Answer:
- Because the value of the calculated value of t is less than the critical value (|t| < |tc| = -0.096 < 2.10), we can't reject the null hypothesis, which means that there is not enough evidence to conclude that the hardness readings of the metal pieces differ depending on the type of tip that it's used.
- Because the obtained confidence interval of -2.27 < μ1 - μ2 < 2.07 includes the null value (zero, 0), we can again assume that there is not a significant difference between the sample means of the two used tips, therefore, we can't reject the null hypothesis.
What must you assume to do an analysis (hypothesis test or confidence interval) on these data?
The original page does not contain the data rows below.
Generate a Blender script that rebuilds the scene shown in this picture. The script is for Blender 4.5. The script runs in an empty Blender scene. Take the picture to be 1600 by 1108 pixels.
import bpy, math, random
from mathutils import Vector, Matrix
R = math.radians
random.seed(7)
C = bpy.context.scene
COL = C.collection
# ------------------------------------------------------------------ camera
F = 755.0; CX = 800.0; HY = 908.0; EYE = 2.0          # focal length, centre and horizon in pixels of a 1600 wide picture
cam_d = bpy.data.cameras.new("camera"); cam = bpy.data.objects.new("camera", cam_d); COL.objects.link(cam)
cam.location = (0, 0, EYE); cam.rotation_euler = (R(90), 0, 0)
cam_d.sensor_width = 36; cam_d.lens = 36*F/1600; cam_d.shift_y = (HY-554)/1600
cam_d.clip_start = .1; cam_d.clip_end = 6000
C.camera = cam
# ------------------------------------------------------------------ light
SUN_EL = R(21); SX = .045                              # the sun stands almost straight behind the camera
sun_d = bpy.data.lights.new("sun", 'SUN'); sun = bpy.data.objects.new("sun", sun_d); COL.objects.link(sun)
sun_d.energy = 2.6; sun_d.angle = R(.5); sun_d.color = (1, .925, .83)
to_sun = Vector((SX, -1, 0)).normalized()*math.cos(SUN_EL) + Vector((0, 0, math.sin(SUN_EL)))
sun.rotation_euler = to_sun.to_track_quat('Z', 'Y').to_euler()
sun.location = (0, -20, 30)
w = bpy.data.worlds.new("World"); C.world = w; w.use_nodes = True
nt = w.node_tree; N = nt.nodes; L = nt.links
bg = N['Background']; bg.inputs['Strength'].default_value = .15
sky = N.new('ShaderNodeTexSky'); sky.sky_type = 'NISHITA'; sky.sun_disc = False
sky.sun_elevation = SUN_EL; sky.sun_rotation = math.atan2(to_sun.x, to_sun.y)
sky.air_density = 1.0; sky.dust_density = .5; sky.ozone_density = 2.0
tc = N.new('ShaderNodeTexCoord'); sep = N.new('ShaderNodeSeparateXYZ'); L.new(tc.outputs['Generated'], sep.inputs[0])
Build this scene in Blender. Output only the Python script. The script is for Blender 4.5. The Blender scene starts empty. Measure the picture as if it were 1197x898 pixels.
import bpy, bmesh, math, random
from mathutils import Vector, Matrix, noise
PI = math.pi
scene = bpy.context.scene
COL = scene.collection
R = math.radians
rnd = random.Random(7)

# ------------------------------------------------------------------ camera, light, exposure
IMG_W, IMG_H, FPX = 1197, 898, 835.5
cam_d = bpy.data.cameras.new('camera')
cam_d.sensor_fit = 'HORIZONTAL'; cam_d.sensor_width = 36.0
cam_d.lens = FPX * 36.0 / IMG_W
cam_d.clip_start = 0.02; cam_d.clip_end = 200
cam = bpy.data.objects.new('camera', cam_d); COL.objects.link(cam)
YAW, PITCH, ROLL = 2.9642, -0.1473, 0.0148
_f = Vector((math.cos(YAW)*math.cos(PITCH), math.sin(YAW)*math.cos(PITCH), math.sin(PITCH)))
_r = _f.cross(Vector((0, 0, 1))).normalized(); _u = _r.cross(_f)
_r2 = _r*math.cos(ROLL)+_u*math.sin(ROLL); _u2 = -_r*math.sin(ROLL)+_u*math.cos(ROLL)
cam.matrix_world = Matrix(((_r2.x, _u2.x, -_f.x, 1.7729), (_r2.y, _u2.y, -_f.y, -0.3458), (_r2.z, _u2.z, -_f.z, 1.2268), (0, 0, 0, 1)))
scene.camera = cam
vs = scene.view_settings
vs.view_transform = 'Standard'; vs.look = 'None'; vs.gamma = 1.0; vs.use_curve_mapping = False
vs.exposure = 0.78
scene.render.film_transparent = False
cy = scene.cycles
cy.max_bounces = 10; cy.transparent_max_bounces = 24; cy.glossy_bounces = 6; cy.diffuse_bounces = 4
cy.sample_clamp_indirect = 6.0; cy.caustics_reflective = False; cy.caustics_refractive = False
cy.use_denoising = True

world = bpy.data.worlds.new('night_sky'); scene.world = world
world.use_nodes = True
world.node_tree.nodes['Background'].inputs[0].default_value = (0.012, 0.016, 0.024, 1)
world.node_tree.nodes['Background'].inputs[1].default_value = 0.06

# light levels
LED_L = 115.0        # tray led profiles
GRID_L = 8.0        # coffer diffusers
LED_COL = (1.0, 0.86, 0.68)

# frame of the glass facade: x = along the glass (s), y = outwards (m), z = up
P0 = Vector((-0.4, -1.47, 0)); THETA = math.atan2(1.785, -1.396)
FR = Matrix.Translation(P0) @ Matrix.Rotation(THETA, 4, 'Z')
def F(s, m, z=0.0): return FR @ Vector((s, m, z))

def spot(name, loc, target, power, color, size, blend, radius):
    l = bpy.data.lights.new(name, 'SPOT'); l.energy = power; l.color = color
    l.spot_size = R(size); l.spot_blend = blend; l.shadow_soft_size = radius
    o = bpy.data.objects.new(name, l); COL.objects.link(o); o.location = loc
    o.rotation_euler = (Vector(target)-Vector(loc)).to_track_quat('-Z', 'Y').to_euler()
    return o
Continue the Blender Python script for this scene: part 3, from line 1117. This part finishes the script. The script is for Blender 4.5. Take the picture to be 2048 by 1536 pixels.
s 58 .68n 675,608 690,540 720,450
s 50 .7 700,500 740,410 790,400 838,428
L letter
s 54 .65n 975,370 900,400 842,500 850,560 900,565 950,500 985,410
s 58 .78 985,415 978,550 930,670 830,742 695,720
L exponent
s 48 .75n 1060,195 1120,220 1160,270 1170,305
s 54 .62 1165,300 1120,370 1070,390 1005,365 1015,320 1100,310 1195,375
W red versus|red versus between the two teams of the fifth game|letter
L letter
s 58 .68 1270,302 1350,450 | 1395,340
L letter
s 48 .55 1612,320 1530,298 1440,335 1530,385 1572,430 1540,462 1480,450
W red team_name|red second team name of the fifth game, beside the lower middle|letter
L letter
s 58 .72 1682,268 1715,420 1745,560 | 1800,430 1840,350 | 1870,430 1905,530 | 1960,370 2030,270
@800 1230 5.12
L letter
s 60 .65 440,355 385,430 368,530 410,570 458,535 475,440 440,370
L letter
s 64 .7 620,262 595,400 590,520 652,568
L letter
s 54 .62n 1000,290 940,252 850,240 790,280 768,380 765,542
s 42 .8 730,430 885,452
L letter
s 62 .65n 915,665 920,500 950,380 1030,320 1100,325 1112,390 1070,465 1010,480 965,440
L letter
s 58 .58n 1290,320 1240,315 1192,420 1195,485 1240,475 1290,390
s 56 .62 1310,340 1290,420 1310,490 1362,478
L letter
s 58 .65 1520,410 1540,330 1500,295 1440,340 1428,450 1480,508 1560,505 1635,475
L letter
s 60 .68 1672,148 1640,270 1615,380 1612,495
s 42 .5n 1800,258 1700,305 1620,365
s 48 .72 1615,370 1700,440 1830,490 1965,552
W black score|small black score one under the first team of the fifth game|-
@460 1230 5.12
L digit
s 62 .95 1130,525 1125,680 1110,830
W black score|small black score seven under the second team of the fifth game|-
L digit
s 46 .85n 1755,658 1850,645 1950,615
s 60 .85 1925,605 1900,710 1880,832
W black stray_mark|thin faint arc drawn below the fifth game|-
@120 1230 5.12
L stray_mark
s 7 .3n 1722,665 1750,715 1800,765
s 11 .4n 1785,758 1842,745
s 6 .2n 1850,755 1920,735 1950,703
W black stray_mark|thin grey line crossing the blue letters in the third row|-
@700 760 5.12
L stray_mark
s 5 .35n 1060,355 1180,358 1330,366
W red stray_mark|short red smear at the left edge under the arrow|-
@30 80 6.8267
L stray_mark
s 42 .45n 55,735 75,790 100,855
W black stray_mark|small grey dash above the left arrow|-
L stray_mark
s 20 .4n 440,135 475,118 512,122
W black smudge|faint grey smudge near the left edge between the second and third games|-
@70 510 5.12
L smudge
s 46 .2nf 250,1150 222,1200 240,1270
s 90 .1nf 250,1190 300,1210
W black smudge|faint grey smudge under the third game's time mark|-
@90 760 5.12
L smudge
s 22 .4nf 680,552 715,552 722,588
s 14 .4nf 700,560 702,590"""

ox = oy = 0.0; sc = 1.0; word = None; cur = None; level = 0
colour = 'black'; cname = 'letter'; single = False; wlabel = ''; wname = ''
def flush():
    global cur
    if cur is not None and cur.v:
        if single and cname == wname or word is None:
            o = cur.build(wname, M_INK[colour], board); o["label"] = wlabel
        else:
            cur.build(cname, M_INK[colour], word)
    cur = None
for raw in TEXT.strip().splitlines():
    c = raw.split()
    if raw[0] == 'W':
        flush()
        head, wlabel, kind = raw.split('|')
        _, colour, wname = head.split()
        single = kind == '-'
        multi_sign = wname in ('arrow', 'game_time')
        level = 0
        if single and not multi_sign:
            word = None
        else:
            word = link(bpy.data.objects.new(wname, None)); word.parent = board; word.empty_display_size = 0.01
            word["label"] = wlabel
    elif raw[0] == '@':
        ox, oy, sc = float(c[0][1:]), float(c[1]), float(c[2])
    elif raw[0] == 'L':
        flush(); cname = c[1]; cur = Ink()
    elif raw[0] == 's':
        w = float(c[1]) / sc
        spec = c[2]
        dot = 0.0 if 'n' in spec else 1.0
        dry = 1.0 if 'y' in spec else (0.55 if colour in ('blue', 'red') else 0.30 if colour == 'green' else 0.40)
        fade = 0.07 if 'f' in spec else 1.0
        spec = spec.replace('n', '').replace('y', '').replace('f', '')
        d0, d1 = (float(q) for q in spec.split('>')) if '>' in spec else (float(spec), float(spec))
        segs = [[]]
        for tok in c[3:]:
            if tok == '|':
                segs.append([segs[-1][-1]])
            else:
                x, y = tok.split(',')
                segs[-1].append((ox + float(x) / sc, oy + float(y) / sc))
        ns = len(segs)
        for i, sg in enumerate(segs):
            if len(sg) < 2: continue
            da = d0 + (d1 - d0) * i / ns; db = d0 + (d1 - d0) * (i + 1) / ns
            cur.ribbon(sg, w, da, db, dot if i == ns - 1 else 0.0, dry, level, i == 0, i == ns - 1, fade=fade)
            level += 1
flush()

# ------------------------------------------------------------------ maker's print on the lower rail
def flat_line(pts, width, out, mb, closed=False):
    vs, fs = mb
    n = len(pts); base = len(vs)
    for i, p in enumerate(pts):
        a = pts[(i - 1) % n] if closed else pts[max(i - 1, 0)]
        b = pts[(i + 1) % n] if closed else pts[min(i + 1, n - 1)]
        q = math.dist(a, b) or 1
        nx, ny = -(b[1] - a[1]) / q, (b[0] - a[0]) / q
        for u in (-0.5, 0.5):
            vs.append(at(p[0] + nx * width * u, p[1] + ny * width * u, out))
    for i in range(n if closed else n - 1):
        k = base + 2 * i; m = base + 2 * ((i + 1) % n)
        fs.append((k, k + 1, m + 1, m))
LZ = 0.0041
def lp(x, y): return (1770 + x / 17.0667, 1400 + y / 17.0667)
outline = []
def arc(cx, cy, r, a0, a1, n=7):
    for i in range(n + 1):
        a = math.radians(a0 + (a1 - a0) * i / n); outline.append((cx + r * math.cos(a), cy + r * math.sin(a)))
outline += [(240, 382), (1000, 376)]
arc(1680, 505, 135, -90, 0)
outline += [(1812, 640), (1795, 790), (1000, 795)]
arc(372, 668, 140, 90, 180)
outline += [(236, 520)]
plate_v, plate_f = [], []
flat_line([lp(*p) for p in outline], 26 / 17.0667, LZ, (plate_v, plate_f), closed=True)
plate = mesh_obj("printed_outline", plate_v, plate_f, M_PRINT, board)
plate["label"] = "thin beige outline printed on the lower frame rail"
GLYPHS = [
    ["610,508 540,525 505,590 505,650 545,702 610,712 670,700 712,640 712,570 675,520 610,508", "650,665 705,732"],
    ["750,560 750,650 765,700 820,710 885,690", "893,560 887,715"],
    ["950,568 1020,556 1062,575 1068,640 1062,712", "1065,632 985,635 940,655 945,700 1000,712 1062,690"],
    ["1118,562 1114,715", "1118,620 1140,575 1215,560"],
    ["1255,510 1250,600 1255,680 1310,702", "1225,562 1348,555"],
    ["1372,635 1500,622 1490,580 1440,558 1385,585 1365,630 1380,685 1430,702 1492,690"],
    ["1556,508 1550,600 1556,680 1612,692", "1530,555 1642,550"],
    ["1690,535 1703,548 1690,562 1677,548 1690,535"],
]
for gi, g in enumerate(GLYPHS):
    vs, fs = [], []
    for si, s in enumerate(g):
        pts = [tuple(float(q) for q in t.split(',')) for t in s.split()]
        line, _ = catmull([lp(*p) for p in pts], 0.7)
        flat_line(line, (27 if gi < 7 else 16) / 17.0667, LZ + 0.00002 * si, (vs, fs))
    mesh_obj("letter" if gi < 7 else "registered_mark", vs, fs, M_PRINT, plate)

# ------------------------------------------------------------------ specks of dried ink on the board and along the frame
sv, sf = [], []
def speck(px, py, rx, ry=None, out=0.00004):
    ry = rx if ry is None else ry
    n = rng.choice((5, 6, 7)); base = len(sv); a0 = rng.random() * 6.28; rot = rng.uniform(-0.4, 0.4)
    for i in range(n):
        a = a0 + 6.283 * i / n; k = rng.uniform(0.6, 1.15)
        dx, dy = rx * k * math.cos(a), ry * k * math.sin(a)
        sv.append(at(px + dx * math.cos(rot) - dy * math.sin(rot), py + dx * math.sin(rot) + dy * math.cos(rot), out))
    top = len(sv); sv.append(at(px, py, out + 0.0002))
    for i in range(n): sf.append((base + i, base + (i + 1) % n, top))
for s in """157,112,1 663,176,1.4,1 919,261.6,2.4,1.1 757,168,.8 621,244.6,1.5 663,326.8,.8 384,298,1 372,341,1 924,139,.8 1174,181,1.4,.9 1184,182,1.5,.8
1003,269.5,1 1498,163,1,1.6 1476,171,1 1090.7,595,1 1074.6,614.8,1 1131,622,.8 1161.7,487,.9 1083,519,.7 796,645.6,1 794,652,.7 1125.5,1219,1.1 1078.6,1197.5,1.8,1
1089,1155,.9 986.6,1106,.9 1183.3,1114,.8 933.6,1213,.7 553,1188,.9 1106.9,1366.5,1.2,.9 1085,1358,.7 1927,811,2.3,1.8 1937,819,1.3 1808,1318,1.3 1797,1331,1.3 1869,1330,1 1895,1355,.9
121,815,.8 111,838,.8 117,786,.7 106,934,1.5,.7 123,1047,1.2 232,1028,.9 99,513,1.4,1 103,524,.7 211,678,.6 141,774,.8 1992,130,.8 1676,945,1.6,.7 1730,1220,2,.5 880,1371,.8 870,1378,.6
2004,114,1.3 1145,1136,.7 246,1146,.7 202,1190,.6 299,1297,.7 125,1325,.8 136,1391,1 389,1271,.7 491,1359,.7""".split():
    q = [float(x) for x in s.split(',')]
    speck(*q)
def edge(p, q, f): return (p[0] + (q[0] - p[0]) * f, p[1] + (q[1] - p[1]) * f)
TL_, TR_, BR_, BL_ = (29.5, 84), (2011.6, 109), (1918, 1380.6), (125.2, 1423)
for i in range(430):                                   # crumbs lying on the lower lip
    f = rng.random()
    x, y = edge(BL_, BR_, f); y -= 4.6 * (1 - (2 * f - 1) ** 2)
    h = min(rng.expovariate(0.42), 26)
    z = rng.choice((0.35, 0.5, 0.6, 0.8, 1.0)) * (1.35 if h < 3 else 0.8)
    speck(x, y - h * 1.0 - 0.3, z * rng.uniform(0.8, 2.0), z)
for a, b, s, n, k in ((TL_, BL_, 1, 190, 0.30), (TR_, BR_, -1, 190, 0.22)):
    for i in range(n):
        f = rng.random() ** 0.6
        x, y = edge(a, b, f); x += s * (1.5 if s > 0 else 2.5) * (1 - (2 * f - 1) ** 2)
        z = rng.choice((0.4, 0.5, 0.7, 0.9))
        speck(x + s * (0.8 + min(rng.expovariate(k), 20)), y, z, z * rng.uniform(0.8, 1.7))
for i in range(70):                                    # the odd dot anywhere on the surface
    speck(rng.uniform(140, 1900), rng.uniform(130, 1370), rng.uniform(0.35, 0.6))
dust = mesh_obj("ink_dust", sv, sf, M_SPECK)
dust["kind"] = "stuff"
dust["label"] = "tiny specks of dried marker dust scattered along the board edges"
We must assume that the sample was taken randomly, meaning that each value is sampled independently from each other value. We must assume also that the sample has a normal distribution and that the variances are equal.
How comfortable are you with these assumptions? very comfortable
Step-by-step explanation:
Specimen 1 2 3 4 5 6 7 8 9 10
Tip 1 7 3 3 4 8 3 2 9 5 4
Tip 2 6 3 5 3 8 2 4 9 4 5
Because the sample size is less than 30 (n = 10), and we don't actually know the standard deviation of the population, we will use the T-statistic to test the hypotheses.
H0: μ1 = μ2
H1: μ1 ≠ μ2
First we obtain the sample mean for each tip, and the sample standard deviation (SD):
X¯= ∑Xi/n
S = √(∑(X-X¯)²/n-1)
TIP 1 TIP 2
n1 = 10 n2 = 10
X1¯ = 4.8 X2¯ = 4.9
S1 = 2.40 S2 = 2.23
Then we need to calculate the pooled variance for the test:
σ² = (n1 - 1)S1² + (n2 - 1)S2² / n1 + n2 - 2
σ² = (10 -1)(2.40)² + (10 - 1)(2.23)² / 10 + 10 - 2 = 5.36
We proceed to calculate the T-statistic:
t = (X1¯ - X2¯) / √(σ²/n1 + σ²/n2)
t = (4.8 - 4.9) / √(5.36/10 + 5.36/10) = -0.096
Now we need to consult a two-tailed distribution T-table (observe attached image) to obtain the t critical value. For this we need to know that our degrees of freedom are calculated like n1 + n2 - 2, therefore df = 10+10-2=18; and we are using a significance level of 0.05, so with these two data we consult the T-table, and we obtain a value of: tc = 2.10
Because the value of the calculated value of t is less than the critical value (|t| < |tc| = -0.096 < 2.10), we can't reject the null hypothesis, which means that there is not enough evidence to conclude that the hardness readings of the metal pieces differ depending on the type of tip that it's used.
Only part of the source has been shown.